Before I read the ketubah, I invited my friend Gurinder, the father of the bride, to stand with me under the chupah. He read a traditional Sikh prayer that in some ways continued my message. The prayer noted the role of community in supporting a marriage but it also said that the couple had an obligation to serve the community “and in the process serve the divine.”

For Sikhs, as for Jews, marriage is about community, not about clergy. I was beginning to understand why Gurinder had invited me to officiate.

Then came time for me to wrap up the ceremony with the seven Hebrew blessings known as the sheva brachot. The first one is easy; it’s the one over wine. The blessings get progressively longer and more melodic. When I got to the final one, embedded with the wedding song of Od Yishama, a long freight train came rumbling down the tracks on the other side of the Hudson. I found myself competing with the train. I sang but feared that the noise would drown out the rest of the ceremony, including the breaking of the glass.
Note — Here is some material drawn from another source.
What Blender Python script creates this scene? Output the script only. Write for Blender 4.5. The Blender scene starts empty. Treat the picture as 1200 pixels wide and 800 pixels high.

On the spot, I decided to filibuster. I sang Od Yishama again and again and again until I could hear that the train passed. As the noise faded, I finished the blessing, passed the wine goblet to the groom and then to the bride to drink.

Finally, I said, “I hope you will all join me in shouting mazel tov as Josh breaks the glass.”

Ari L. Goldman, a professor of journalism at Columbia University, is the author of “The Search for God at Harvard” and other books.